CHALLENGE |
Scan the following material for the string "Blender" and copy each line in which it appears.

RECORDS PROVIDED |
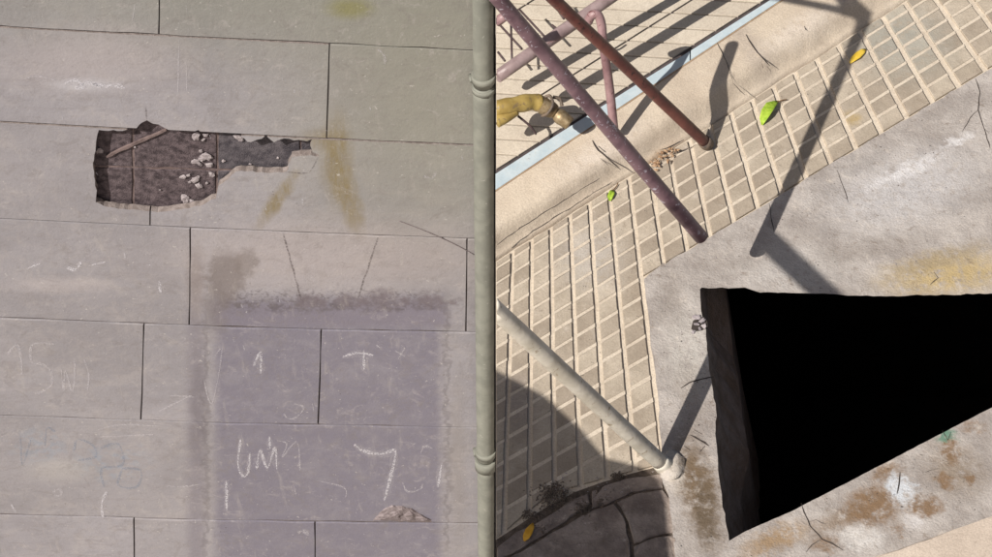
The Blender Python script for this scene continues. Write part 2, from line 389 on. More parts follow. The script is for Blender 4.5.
def tube(name, pts, rad, mat, parent=None, seg=20, wob=0.0, cap=True, flush=None, **props):
    """swept tube through world points (units U); rad a number or list"""
    if flush is None: flush = parent is not None and parent.name.split('.')[0] in ('metal_barrier', 'cream_pipe', 'garden_hose') and name not in ('long_tube', 'top_tube', 'red_brace')
    P_ = [Vector(p) for p in pts]; n = len(P_); R_ = rad if isinstance(rad, (list, tuple)) else [rad]*n
    bm = bmesh.new(); rings = []; ref = Vector((0.3, .2, 1)).normalized()
    for i, p in enumerate(P_):
        d = (P_[min(i+1, n-1)] - P_[max(i-1, 0)]).normalized()
        if i and 'side' in locals(): side_ = side - d*side.dot(d); side = side_.normalized()
        else: side = d.cross(ref).normalized()
        o = d.cross(side)
        ring = []
        for k in range(seg):
            a = 2*math.pi*k/seg; rr = R_[i]*(1+wob*noise.noise(Vector((i*.2, math.cos(a)*1.5, math.sin(a)*1.5))))
            ring.append(bm.verts.new((p + (side*math.cos(a)+o*math.sin(a))*rr)*U))
        rings.append(ring)
    for a, b in zip(rings, rings[1:]):
        for k in range(seg): bm.faces.new((a[k], a[(k+1) % seg], b[(k+1) % seg], b[k]))
    if cap: bm.faces.new(rings[0]); bm.faces.new(rings[-1])
    if flush:                                # ends flush with the terrace edge
        r_ = bmesh.ops.bisect_plane(bm, geom=bm.verts[:]+bm.edges[:]+bm.faces[:], dist=1e-6, plane_co=(.6*U, 0, 0), plane_no=(-1, 0, 0), clear_outer=True)
        be = [q for q in bm.edges if q.is_boundary]
        if be: bmesh.ops.contextual_create(bm, geom=be)
    bmesh.ops.recalc_face_normals(bm, faces=bm.faces)
    me = bpy.data.meshes.new(name); bm.to_mesh(me); bm.free()
    for p in me.polygons: p.use_smooth = len(p.vertices) == 4
    return link(name, me, mat, parent, **props)
def lerp_pts(a, b, n): return [a.lerp(b, i/(n-1)) for i in range(n)]
def smooth_pts(pts, n=6):
    out = []; P_ = [Vector(p) for p in pts]
    for i in range(len(P_)-1):
        p0, p1, p2, p3 = P_[max(i-1, 0)], P_[i], P_[i+1], P_[min(i+2, len(P_)-1)]
        for k in range(n):
            t = k/n; out.append(.5*((2*p1)+(p2-p0)*t+(2*p0-5*p1+4*p2-p3)*t*t+(3*p1-p0-3*p2+p3)*t**3))
    out.append(P_[-1]); return out
WK = 1.3
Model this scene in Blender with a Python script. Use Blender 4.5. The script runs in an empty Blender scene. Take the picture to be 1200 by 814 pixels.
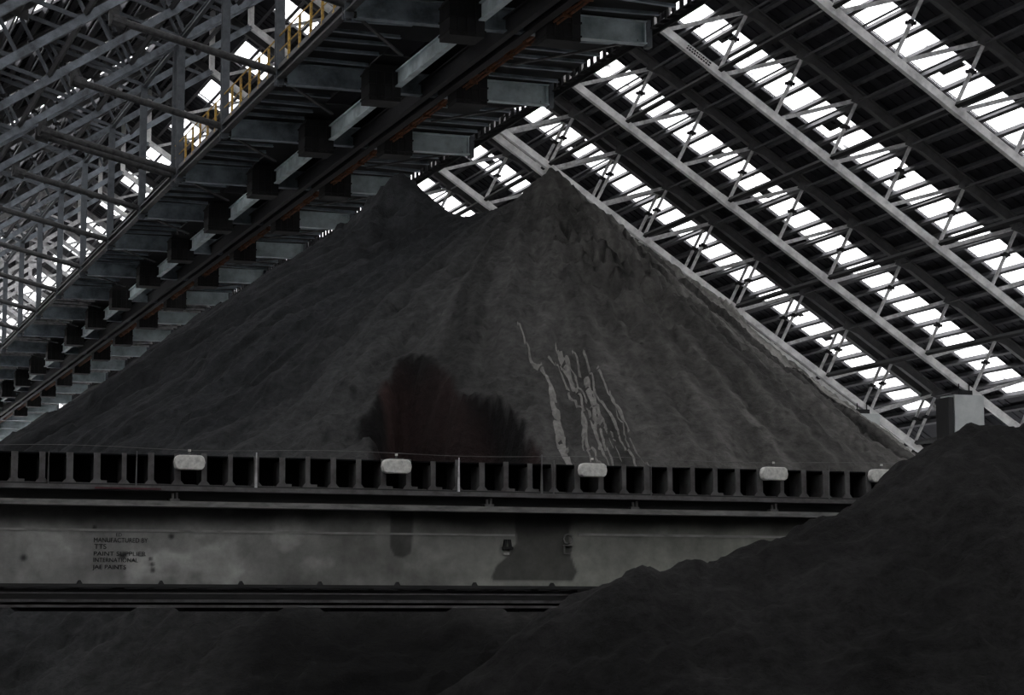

ANSWER TO THE PROBLEM |
The Blender Python script for this scene continues. Write part 2, from line 389 on. More parts follow. The script is for Blender 4.5.
Model this scene in Blender with a Python script. Use Blender 4.5. The script runs in an empty Blender scene. Take the picture to be 1200 by 814 pixels.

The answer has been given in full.